Until a few years ago, I had no idea that “Fashion Law” was even a thing.  I doubted highly that designer clothes mattered even a bit in the great grand scheme of the universe.  Then I heard my friend Layne Randolph‘s lecture on trademarks and trade dress, and I was astounded to discover that, not only was this really “a thing,” but the thing matters– immensely.  I simply hadn’t ever contemplated the economic value of high-fashion brands.  I’d always viewed Ralph Lauren and Kate Spade and Vera Wang and Manolo Blahnik as a just bunch of fussy/snooty people that were waaaaay too proud of themselves and their work-product.  It didn’t help that I’m a big guy, and fashion houses aren’t exactly beating my door down, begging me to buy their stuff.  It also didn’t help that many years ago, an ex-girlfriend routinely forced me at emotional gunpoint to watch Sex & The City with her.  I hated every excruciating moment of it, and I hated fashion designers by association.

But Layne’s presentation was awfully compelling.  As a newly minted J.D., I found the just-filed Christian Louboutin suit against Yves Saint-Laurent an excuse to pay attention to her query: whether Louboutin’s iconic red soles were protected as a mark or dress.  It was a pretty compelling legal question.

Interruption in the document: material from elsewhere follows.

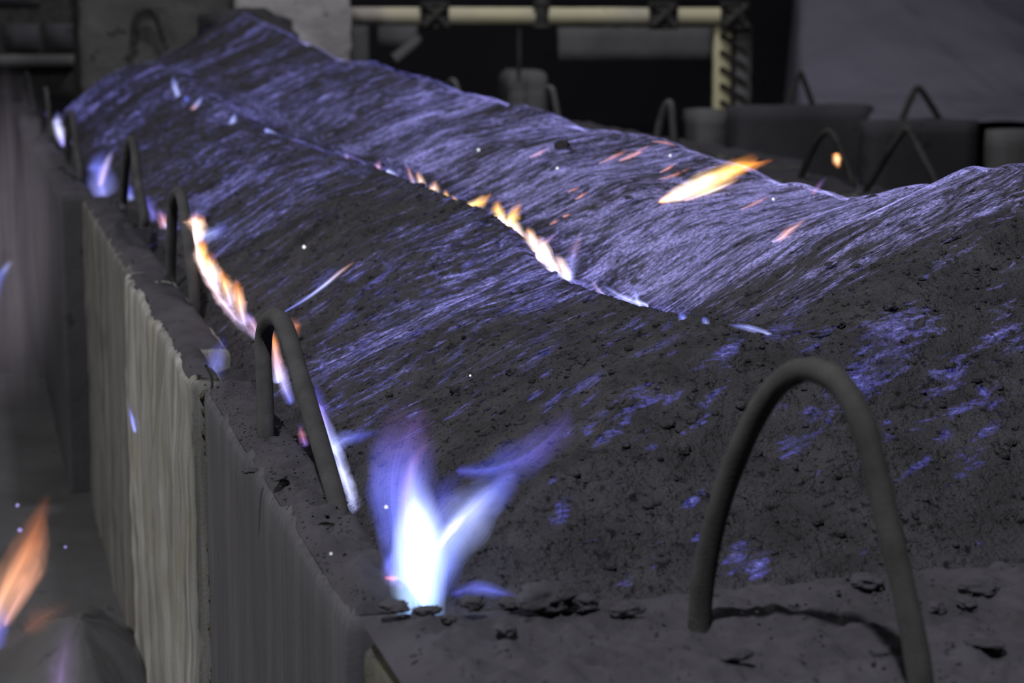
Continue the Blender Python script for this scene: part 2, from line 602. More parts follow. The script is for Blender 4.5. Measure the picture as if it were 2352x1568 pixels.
# distance across the streaks: integrates the turning of the flow with Y well enough for a texture
s_al = X * np.cos(phi) + (Y - 5) * np.sin(phi) * 0.6
t_ac = (Y * np.interp(Y, [3, 8, 20], [1.0, 1.0, 0.8])) - X * np.tan(phi)
bank = np.clip((X - X_VAL - 0.02) / 0.10, 0, 1)
s_al = s_al * (1 + (1 - bank) * np.interp(Y, [7.5, 12], [0.0, 1.7]))
attr(film, 'flow', np.stack([s_al, t_ac, np.zeros_like(X)], -1), 'FLOAT_VECTOR')
u_, v_ = project(P)
sup = (1 - bank) * np.interp(Y, [3.3, 3.9, 4.6, 5.6, 8, 12, 20], [0.28, 0.52, 0.80, 0.86, 0.80, 0.82, 0.84]) \
    + bank * np.interp(Y, [3.4, 3.9, 4.3, 4.8, 6.0, 9, 13, 20], [0.20, 0.55, 0.80, 0.92, 0.96, 0.92, 0.82, 0.74])
sup *= np.interp(X, [0.745, 0.85, 0.95], [0.7, 0.85, 1.0])
# patches of steadier gas in the black foreground slope: centre, half length, half width, tilt, strength
pat = np.zeros_like(X)
PATCH = [(1255, 858, 20, 12, 30, .5), (1480, 915, 60, 10, 38, .5), (1630, 918, 70, 8, 40, .55), (1355, 918, 34, 11, 30, .45), (1385, 1010, 40, 16, 35, .5),
         (1290, 1172, 42, 20, 50, .55), (1270, 1100, 20, 9, 50, .5), (1665, 810, 60, 18, 38, .55), (1660, 850, 26, 12, 20, .5), (1540, 780, 80, 20, 30, .35),
         (1590, 1150, 60, 12, 40, .5), (1600, 1240, 30, 14, 30, .45), (1690, 1275, 46, 26, 60, .62), (1745, 1300, 42, 22, 45, .62), (1495, 1025, 20, 12, 10, .45),
         (1440, 1335, 24, 14, 20, .5), (1500, 1300, 18, 14, 70, .4), (1505, 1250, 34, 14, 30, .3), (1840, 1005, 70, 36, 35, .45), (1850, 950, 44, 20, 20, .35),
         (2010, 850, 150, 50, 40, .55), (2050, 760, 110, 50, 30, .54), (1990, 875, 90, 24, 38, .45), (2170, 860, 90, 40, 50, .38), (2290, 905, 70, 40, 20, .36),
         (2045, 970, 24, 10, 10, .4), (2100, 1075, 62, 11, 38, .6), (2270, 985, 46, 12, 32, .6), (1985, 1265, 22, 8, 50, .5), (2252, 1245, 10, 8, 0, .6),
         (2290, 770, 70, 14, 30, .6), (2310, 715, 60, 26, 35, .35), (2240, 560, 90, 10, 42, .4), (1430, 1110, 22, 8, 30, .35), (940, 880, 44, 10, 35, .4),
         (1240, 820, 70, 16, 35, .45), (840, 800, 24, 24, 40, .45), (1240, 775, 60, 14, 38, .4), (960, 760, 80, 16, 35, .4), (830, 680, 80, 20, 40, .3),
         (1250, 690, 120, 16, 8, .4), (930, 570, 90, 24, 30, .25), (1100, 640, 90, 14, 20, .25)]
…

You learn something new every day, right?

Well, a few weeks later, I plunked down nine dollars to see the third and final installment of the Men in Black series.  In the opening scene, a rather curvy alien woman walks down a hallway in a super-duper-maximum-security prison on the moon (hey, I didn’t write it) to spring her boyfriend/boss, one of the guys from Flight of the Conchords (I said I didn’t write it).

Of course, movies these days are all about prurient interests, so the very first action shot is of the bright red soles on the woman’s thigh-high boots as she walks away from the camera while it slowly rises to a very high-cut leather mini-skirt and…  well, you get the idea.  Just what every twelve year-old boy wants to see at the movies.

Being a twelve year-old boy myself (our bodies age, but our brains’ development arrests in the 7th grade), one would think I’d follow the camera and enjoy the highly inappropriate objectification of a woman’s body.  Nope.  I was fixated on those crimson soles and the legal issues surrounding them.  I wondered how many lawyers were involved in the licensing agreement that Columbia Pictures needed Christian Louboutin’s people to sign, just for that one shot, and w0w, what a waste, because the product placement value of this particular trade dress in a scene targeted to twelve year-old boys is…

This one would be a tough one to go after. Serving in India is a bear.

Dammit.  I’m an adult.  And a lawyer to boot.  (See what I did there?)

Now that I handle service abroad nearly full time, I still can’t watch that movie and not ponder the procedural implications.  What if a Dutch company decides to make a cheap knockoff of the same boot?  What are the procedural hurdles?

Well, watch the latest Louboutin kerfluffle unfold and you’ll find out.

In short, y’all, the world has reached globalized status, and all the ire the Tea Party can muster is not enough to put the Genie back in the bottle.  Litigation crosses borders more now than ever, and although we lawyers like to think the law has streamlined itself since the dawn of the internet age… nope.  Not as much as you might think.  In much of the world, service of process is still effected in the same manner it was in 1965, when the Hague Service Convention first came about.  The treaty is still mandatory, and it’s still exclusive doctrine, so trademark and trade infringement suits must still be properly served.  Pay attention to detail.  It matters.


* Shameless plug:  UMKC Law hosts a couple of CLE Abroad programs every year, and I have the privilege of speaking on many of them.  The trips are a whole bunch of fun… and potentially deductible.**

** You bet your sweet bippy there’s a disclaimer on this one.  I’m not a tax lawyer and, if you’re reading this, neither are you.  So seek specific professional advice on whether you can deduct an overseas CLE trip (or how much of it you can).